[Stored data]
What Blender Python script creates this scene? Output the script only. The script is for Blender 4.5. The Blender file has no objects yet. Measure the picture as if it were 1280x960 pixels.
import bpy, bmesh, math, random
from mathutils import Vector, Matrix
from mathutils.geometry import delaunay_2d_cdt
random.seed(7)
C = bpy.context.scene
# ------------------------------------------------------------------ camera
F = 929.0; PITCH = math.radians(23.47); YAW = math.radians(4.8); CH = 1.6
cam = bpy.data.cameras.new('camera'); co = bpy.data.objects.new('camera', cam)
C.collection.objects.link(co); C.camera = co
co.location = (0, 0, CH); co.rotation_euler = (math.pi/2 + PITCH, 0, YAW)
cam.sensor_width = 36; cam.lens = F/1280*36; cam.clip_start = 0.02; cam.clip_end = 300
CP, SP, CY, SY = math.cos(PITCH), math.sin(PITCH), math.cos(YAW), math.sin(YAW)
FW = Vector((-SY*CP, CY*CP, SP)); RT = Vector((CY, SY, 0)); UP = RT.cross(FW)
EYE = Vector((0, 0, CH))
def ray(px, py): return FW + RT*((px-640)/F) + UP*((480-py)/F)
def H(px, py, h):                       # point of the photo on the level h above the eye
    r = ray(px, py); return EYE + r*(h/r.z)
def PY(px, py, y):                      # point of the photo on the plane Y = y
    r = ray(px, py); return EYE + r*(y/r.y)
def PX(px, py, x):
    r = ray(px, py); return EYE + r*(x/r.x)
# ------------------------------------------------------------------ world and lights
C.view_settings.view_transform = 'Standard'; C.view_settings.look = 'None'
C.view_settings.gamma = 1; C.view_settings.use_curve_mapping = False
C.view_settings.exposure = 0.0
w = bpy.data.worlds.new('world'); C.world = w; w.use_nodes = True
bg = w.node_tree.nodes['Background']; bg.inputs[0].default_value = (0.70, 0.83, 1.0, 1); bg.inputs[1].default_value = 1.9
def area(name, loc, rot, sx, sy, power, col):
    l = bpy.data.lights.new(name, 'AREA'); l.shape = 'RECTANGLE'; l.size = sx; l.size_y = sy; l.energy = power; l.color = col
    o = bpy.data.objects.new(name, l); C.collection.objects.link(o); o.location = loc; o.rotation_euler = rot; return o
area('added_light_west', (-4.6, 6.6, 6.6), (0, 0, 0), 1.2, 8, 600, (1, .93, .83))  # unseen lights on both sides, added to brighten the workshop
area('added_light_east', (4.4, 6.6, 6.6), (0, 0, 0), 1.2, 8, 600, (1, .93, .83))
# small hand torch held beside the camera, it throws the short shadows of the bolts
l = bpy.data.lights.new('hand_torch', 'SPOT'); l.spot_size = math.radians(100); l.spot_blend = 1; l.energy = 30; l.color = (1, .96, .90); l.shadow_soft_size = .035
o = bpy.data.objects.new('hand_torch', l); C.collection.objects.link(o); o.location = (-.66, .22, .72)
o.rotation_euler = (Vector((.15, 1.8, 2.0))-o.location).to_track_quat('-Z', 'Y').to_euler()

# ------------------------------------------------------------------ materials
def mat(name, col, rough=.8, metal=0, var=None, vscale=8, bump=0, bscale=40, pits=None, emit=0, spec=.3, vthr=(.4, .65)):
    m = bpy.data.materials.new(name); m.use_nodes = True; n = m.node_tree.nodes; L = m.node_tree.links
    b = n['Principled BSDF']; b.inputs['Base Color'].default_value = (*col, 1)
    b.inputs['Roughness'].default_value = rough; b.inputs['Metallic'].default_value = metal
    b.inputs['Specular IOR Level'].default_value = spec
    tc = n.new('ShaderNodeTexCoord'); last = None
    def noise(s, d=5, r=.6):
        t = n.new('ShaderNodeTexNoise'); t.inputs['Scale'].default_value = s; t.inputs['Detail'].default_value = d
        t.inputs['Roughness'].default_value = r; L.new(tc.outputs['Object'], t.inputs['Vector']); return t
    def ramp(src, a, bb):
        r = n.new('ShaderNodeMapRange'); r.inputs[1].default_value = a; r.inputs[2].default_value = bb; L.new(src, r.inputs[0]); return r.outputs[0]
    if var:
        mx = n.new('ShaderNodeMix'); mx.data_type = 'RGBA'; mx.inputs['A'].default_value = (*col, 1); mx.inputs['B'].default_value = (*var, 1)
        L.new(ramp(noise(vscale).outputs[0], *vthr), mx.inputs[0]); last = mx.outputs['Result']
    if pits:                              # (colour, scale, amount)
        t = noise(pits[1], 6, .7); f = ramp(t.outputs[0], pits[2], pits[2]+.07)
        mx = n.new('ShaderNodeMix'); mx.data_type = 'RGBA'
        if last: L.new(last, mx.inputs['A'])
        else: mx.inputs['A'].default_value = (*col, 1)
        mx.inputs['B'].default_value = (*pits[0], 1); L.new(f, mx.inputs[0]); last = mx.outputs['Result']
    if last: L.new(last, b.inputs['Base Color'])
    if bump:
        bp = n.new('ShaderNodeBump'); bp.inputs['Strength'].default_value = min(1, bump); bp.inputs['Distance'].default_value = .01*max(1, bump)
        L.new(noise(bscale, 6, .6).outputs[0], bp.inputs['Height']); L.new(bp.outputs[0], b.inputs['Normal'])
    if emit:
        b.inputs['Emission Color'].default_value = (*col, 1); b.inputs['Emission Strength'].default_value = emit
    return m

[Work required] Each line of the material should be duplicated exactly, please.

[Reply]
What Blender Python script creates this scene? Output the script only. The script is for Blender 4.5. The Blender file has no objects yet. Measure the picture as if it were 1280x960 pixels.
import bpy, bmesh, math, random
from mathutils import Vector, Matrix
from mathutils.geometry import delaunay_2d_cdt
random.seed(7)
C = bpy.context.scene
# ------------------------------------------------------------------ camera
F = 929.0; PITCH = math.radians(23.47); YAW = math.radians(4.8); CH = 1.6
cam = bpy.data.cameras.new('camera'); co = bpy.data.objects.new('camera', cam)
C.collection.objects.link(co); C.camera = co
co.location = (0, 0, CH); co.rotation_euler = (math.pi/2 + PITCH, 0, YAW)
cam.sensor_width = 36; cam.lens = F/1280*36; cam.clip_start = 0.02; cam.clip_end = 300
CP, SP, CY, SY = math.cos(PITCH), math.sin(PITCH), math.cos(YAW), math.sin(YAW)
FW = Vector((-SY*CP, CY*CP, SP)); RT = Vector((CY, SY, 0)); UP = RT.cross(FW)
EYE = Vector((0, 0, CH))
def ray(px, py): return FW + RT*((px-640)/F) + UP*((480-py)/F)
def H(px, py, h):                       # point of the photo on the level h above the eye
    r = ray(px, py); return EYE + r*(h/r.z)
def PY(px, py, y):                      # point of the photo on the plane Y = y
    r = ray(px, py); return EYE + r*(y/r.y)
def PX(px, py, x):
    r = ray(px, py); return EYE + r*(x/r.x)
# ------------------------------------------------------------------ world and lights
C.view_settings.view_transform = 'Standard'; C.view_settings.look = 'None'
C.view_settings.gamma = 1; C.view_settings.use_curve_mapping = False
C.view_settings.exposure = 0.0
w = bpy.data.worlds.new('world'); C.world = w; w.use_nodes = True
bg = w.node_tree.nodes['Background']; bg.inputs[0].default_value = (0.70, 0.83, 1.0, 1); bg.inputs[1].default_value = 1.9
def area(name, loc, rot, sx, sy, power, col):
    l = bpy.data.lights.new(name, 'AREA'); l.shape = 'RECTANGLE'; l.size = sx; l.size_y = sy; l.energy = power; l.color = col
    o = bpy.data.objects.new(name, l); C.collection.objects.link(o); o.location = loc; o.rotation_euler = rot; return o
area('added_light_west', (-4.6, 6.6, 6.6), (0, 0, 0), 1.2, 8, 600, (1, .93, .83))  # unseen lights on both sides, added to brighten the workshop
area('added_light_east', (4.4, 6.6, 6.6), (0, 0, 0), 1.2, 8, 600, (1, .93, .83))
# small hand torch held beside the camera, it throws the short shadows of the bolts
l = bpy.data.lights.new('hand_torch', 'SPOT'); l.spot_size = math.radians(100); l.spot_blend = 1; l.energy = 30; l.color = (1, .96, .90); l.shadow_soft_size = .035
o = bpy.data.objects.new('hand_torch', l); C.collection.objects.link(o); o.location = (-.66, .22, .72)
o.rotation_euler = (Vector((.15, 1.8, 2.0))-o.location).to_track_quat('-Z', 'Y').to_euler()

# ------------------------------------------------------------------ materials
def mat(name, col, rough=.8, metal=0, var=None, vscale=8, bump=0, bscale=40, pits=None, emit=0, spec=.3, vthr=(.4, .65)):
    m = bpy.data.materials.new(name); m.use_nodes = True; n = m.node_tree.nodes; L = m.node_tree.links
    b = n['Principled BSDF']; b.inputs['Base Color'].default_value = (*col, 1)
    b.inputs['Roughness'].default_value = rough; b.inputs['Metallic'].default_value = metal
    b.inputs['Specular IOR Level'].default_value = spec
    tc = n.new('ShaderNodeTexCoord'); last = None
    def noise(s, d=5, r=.6):
        t = n.new('ShaderNodeTexNoise'); t.inputs['Scale'].default_value = s; t.inputs['Detail'].default_value = d
        t.inputs['Roughness'].default_value = r; L.new(tc.outputs['Object'], t.inputs['Vector']); return t
    def ramp(src, a, bb):
        r = n.new('ShaderNodeMapRange'); r.inputs[1].default_value = a; r.inputs[2].default_value = bb; L.new(src, r.inputs[0]); return r.outputs[0]
    if var:
        mx = n.new('ShaderNodeMix'); mx.data_type = 'RGBA'; mx.inputs['A'].default_value = (*col, 1); mx.inputs['B'].default_value = (*var, 1)
        L.new(ramp(noise(vscale).outputs[0], *vthr), mx.inputs[0]); last = mx.outputs['Result']
    if pits:                              # (colour, scale, amount)
        t = noise(pits[1], 6, .7); f = ramp(t.outputs[0], pits[2], pits[2]+.07)
        mx = n.new('ShaderNodeMix'); mx.data_type = 'RGBA'
        if last: L.new(last, mx.inputs['A'])
        else: mx.inputs['A'].default_value = (*col, 1)
        mx.inputs['B'].default_value = (*pits[0], 1); L.new(f, mx.inputs[0]); last = mx.outputs['Result']
    if last: L.new(last, b.inputs['Base Color'])
    if bump:
        bp = n.new('ShaderNodeBump'); bp.inputs['Strength'].default_value = min(1, bump); bp.inputs['Distance'].default_value = .01*max(1, bump)
        L.new(noise(bscale, 6, .6).outputs[0], bp.inputs['Height']); L.new(bp.outputs[0], b.inputs['Normal'])
    if emit:
        b.inputs['Emission Color'].default_value = (*col, 1); b.inputs['Emission Strength'].default_value = emit
    return m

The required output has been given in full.